Objective: Identify and reproduce every line holding the string "part".
:: Data section
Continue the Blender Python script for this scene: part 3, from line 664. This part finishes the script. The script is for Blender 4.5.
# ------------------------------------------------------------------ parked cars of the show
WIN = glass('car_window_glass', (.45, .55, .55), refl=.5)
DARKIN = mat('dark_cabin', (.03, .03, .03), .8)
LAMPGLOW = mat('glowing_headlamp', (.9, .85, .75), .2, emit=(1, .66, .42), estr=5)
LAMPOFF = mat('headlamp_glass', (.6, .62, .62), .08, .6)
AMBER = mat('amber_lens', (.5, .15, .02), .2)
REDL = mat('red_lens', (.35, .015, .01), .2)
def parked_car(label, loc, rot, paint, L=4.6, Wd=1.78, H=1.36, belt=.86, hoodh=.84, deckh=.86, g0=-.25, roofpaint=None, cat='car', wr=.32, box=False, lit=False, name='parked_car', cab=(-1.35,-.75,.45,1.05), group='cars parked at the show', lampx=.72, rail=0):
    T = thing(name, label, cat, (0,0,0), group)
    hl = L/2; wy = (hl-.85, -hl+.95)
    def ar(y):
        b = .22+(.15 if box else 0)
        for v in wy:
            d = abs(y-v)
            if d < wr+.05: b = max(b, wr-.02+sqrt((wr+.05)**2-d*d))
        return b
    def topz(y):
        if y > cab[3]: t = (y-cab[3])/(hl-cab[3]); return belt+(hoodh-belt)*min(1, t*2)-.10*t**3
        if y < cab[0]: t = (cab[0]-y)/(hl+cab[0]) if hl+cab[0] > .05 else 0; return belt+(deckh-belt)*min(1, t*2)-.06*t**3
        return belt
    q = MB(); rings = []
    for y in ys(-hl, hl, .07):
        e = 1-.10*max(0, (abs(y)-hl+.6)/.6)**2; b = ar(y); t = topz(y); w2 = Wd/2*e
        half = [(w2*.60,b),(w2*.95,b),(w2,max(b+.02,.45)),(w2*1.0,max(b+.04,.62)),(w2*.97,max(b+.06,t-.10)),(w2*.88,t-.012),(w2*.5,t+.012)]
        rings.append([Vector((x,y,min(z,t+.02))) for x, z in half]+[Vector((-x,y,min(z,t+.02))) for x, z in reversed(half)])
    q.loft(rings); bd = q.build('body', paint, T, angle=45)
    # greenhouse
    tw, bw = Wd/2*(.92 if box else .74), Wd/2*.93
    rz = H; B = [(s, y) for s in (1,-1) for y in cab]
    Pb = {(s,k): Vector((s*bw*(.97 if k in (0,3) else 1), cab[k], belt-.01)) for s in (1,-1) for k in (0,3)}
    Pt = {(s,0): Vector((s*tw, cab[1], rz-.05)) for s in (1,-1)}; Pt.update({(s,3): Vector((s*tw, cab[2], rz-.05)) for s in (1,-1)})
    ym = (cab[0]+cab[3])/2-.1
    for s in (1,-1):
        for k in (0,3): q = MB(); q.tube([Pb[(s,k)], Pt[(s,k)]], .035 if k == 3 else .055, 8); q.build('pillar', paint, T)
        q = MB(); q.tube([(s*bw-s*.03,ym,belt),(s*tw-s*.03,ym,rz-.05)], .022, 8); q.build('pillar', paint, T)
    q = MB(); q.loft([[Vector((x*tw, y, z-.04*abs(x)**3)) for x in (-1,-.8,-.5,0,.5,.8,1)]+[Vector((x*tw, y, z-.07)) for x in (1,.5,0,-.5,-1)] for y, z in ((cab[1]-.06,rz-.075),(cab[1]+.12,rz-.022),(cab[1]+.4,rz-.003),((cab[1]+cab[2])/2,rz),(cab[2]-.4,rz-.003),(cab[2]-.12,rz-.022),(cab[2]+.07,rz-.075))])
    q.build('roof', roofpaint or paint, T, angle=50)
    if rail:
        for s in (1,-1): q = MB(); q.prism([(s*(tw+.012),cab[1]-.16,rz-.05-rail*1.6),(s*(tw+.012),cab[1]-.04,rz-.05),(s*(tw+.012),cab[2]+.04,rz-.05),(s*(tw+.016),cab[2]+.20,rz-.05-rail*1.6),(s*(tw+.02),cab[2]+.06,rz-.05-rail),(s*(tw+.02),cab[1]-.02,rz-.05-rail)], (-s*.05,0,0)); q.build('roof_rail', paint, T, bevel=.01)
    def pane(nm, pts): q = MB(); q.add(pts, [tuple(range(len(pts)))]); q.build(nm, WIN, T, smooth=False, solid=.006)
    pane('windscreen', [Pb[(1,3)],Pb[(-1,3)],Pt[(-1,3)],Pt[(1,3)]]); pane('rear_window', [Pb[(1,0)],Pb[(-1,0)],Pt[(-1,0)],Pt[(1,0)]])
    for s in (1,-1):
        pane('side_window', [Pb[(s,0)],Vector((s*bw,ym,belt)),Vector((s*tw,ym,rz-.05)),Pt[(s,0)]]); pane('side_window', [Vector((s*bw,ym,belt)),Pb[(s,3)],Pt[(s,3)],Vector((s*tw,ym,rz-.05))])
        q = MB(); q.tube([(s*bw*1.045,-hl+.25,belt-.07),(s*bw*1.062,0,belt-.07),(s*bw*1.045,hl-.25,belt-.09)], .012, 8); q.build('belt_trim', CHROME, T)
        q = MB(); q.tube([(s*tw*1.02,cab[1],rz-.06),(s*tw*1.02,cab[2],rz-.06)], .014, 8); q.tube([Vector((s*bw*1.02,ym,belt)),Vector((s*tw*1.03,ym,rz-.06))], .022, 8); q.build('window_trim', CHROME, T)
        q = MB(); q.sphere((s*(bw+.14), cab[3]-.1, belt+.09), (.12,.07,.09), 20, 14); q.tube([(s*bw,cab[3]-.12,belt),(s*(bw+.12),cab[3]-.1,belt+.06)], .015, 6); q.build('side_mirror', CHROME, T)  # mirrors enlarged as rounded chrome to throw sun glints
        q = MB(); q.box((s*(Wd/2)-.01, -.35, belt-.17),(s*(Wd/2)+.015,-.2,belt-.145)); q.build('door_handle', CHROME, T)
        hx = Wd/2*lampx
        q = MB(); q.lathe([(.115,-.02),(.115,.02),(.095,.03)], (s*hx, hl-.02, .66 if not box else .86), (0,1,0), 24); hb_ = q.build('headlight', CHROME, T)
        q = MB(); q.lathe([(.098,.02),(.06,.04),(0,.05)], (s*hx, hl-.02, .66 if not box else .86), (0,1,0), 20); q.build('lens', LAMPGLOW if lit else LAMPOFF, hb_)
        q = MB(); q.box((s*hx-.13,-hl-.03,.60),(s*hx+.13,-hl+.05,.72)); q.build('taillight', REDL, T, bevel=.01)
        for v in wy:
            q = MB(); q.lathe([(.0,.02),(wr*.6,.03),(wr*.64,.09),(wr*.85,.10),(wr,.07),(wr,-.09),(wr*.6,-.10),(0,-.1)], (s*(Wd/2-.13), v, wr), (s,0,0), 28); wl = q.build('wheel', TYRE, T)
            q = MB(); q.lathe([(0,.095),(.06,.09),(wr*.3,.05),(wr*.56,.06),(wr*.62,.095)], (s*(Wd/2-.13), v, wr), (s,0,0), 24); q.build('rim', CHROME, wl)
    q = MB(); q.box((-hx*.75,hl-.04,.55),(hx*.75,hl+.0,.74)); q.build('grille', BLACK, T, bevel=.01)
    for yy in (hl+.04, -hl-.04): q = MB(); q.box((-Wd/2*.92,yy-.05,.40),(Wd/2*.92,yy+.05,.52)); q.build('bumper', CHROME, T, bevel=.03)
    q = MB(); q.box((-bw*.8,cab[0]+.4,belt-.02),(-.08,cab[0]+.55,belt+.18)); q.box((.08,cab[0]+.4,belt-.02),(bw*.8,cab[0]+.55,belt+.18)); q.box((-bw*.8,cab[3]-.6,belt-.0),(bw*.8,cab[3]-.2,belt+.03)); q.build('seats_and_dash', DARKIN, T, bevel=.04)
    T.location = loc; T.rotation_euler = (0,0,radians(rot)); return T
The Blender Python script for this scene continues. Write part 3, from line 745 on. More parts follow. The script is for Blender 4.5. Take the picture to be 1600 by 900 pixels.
::::
Task response:
Continue the Blender Python script for this scene: part 3, from line 664. This part finishes the script. The script is for Blender 4.5.
The Blender Python script for this scene continues. Write part 3, from line 745 on. More parts follow. The script is for Blender 4.5. Take the picture to be 1600 by 900 pixels.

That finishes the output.